Still, I can't be more thrilled with the shawlette as a whole. After washing and blocking, the openwork lace pattern is really visible and quite stunning, and the nupps have even settled down into being little balls instead of going in every direction like some of them were after knitting. You can see them in the picture, to the left of the openwork bit in the middle. While they can be tedious to make, at least now I know how, which is good, since there are other shawls I have lined up in the near future with this same technique.
The full shawl. Click to see a bigger (centered) picture

Saturday, 15 January 2011

A comedy of errors

I was in Get Knitted, my LYS, hanging out with other knitters and enjoying myself, when I spotted a sample hanging near where we were sitting. It was a shawlette that had been crocheted, and being new to crochet I jumped on it and drooled over it and ascertained that it was a free pattern if you bought the yarn, and had been designed by one of the ladies at the store. Win. So I went and looked at the pattern, which called for 5 balls of Sirdar Big Softie, and got those, and proceeded to go home that afternoon and start.

I got through the first 9 rows fine (there are 12, plus a finishing), then hit a snag. I was having trouble with the instructions for the beginning of row 10, so I decided to wait till I was next at GK, and ask there. That was over a week away, so I put it away for a bit. I took it along and got things sorted out, and then next time I went to work on it at home, I ran out of yarn.

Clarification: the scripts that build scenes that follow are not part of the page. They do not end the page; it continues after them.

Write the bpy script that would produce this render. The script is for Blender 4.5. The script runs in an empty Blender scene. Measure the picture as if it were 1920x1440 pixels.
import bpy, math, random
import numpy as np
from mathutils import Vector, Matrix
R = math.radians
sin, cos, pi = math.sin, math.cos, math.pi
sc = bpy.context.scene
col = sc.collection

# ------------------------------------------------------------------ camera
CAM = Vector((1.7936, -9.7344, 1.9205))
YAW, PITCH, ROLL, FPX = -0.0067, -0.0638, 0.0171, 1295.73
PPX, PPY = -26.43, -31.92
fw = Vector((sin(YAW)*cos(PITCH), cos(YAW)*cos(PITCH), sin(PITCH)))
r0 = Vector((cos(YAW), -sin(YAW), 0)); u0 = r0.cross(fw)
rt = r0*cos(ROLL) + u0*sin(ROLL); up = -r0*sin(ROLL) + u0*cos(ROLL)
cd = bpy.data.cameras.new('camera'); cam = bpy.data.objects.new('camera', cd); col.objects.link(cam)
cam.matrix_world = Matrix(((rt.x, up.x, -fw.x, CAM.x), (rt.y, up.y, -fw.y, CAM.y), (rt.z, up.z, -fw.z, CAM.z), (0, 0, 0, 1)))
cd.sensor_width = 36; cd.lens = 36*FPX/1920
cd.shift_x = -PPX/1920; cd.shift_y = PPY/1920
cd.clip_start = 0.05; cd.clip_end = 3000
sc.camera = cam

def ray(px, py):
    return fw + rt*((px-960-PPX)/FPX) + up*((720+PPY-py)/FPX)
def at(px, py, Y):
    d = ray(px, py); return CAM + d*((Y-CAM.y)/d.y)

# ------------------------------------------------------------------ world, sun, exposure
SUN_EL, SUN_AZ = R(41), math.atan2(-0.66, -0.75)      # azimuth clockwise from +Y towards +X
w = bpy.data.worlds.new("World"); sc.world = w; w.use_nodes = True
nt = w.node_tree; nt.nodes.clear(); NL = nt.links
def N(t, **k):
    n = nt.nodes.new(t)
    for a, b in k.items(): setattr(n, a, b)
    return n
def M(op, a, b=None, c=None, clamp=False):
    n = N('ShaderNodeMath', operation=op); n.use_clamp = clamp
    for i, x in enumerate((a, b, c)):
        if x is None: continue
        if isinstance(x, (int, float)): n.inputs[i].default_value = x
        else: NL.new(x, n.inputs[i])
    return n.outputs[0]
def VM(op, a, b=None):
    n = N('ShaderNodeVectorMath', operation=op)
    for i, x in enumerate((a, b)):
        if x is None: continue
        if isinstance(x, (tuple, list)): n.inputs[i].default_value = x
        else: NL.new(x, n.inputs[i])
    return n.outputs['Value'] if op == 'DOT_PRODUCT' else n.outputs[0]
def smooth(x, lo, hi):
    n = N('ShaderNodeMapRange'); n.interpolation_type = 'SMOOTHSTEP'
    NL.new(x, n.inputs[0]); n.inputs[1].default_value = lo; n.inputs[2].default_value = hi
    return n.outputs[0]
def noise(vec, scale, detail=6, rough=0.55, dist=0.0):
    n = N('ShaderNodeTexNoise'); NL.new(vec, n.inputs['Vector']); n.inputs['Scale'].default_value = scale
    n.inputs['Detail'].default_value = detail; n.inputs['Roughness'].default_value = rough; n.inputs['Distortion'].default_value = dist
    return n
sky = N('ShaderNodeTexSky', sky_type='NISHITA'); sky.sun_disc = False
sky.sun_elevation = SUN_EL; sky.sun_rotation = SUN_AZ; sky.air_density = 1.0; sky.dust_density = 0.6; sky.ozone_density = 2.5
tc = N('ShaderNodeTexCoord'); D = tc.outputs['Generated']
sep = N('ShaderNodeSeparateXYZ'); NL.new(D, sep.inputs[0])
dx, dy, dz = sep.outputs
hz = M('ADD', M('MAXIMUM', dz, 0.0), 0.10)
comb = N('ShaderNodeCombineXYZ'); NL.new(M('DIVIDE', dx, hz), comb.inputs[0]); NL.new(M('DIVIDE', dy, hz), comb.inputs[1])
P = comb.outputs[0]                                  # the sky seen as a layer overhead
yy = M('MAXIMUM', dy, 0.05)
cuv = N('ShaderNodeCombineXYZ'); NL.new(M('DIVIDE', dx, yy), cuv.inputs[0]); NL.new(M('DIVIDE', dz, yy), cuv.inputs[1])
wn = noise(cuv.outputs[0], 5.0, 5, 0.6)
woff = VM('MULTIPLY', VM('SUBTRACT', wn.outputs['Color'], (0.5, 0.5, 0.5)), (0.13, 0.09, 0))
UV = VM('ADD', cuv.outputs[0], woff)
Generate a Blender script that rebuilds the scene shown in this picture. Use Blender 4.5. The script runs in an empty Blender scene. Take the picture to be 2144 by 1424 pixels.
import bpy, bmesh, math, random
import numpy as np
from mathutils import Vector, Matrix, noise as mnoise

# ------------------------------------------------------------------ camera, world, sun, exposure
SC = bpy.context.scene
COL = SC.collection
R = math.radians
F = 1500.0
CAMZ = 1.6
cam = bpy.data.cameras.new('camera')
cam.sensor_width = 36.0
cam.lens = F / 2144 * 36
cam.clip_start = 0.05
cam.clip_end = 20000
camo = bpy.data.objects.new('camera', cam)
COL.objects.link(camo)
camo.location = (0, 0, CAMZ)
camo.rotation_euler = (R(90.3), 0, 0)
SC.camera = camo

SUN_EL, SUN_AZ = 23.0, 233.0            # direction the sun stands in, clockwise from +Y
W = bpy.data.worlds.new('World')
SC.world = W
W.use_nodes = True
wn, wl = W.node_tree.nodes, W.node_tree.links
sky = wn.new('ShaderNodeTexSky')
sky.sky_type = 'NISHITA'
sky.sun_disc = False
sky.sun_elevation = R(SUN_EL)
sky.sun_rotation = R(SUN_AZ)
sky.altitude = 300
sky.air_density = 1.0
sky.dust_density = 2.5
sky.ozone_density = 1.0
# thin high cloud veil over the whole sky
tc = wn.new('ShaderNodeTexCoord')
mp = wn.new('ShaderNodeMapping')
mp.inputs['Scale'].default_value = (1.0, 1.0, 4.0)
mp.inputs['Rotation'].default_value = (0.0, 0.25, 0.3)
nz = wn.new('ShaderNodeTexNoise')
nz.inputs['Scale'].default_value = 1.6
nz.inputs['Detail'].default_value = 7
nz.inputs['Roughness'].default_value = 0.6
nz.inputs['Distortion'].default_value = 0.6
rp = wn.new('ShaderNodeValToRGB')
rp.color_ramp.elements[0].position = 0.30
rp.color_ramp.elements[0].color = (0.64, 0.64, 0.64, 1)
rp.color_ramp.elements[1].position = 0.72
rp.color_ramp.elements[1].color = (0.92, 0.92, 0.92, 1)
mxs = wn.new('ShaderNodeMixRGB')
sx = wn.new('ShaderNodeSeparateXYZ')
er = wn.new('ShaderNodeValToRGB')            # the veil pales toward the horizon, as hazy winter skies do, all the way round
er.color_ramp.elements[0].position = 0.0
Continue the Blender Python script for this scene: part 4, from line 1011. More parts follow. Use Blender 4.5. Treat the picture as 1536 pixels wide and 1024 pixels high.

Yeah, it called for five, but I'm going to end up using seven. Bummer. I got on the GK website and ordered some more, paying almost as much for shipping as I did for the yarn. It's cheap yarn, you see. Then I got the yarn and couldn't find my hook. When I realised I was running out of yarn, I had decided to skip the 12th row and go straight to the finishing row, since they're essentially the same and I don't need 2 rows of picot edging. I finally found my hook (the next day) and went to finish. And ran out of yarn again. Bloody hell, they're long rows, but still. I've decided to wait until I'm next at GK to get more yarn, since I really can't be bothered to order more and pay more to have it shipped when I'll be there the first Saturday of February. I've tied off what I've done, and taken pictures and will pretend it's done, since there' only a few inches of edging left to do, but I won't wear it until I've finished. I still need to put a button or something on it as well, since I don't like the huge flower they've used to fasten it.

Sunday, 2 January 2011

A New Year

This last year has been my first full year knitting, and I've made a lot and learned a lot. The only thing I don't feel comfortable doing is colourwork, although the only sock (well, stocking) I've tried my hand at turned out to be a rather complete failure. This year, I want to get through the large number of things I've queued, using up in the process the large amount of yarn I have stashed. If you've seen my Ravelry page, you might have noticed that I'm a horrible yarn addict, and have spent most of my spending money the past year or so on yarn. Lots of it. My plan therefore is to not buy nearly as much this year, but do the projects I've lined up to use it instead. Most of the yarn in my stash has a project attached to it, so by doing the projects, I'll get both more experience, make things I want to make, and free up room to buy more yarn later.

Ahem. :D

My plan is to do more lace stuff this year especially. I have a lot of shawls I want to make, and a lot of laceweight yarn. Since I haven't actually made a lace shawl yet, having done both lace and shawls but not the two combined (at least, to the finish), this will be a good thing. I actually have one started from some green yarn I picked up at Fibre Flurry, to go with a green skirt my mother made me, but I've put it on hold until I finish a cardigan I'm also working on. This cardi promises to be a quick knit, so I'm hoping to finish by the end of next week.

Although there are many things in my queue on Ravelry, my primary emphasis will be shawls and socks. I want to finish at least four shawls of varying sizes - the one I have on the needles now is a shawlette, but many I have use about 1000 yards of yarn - quite a large shawl. Wish me luck!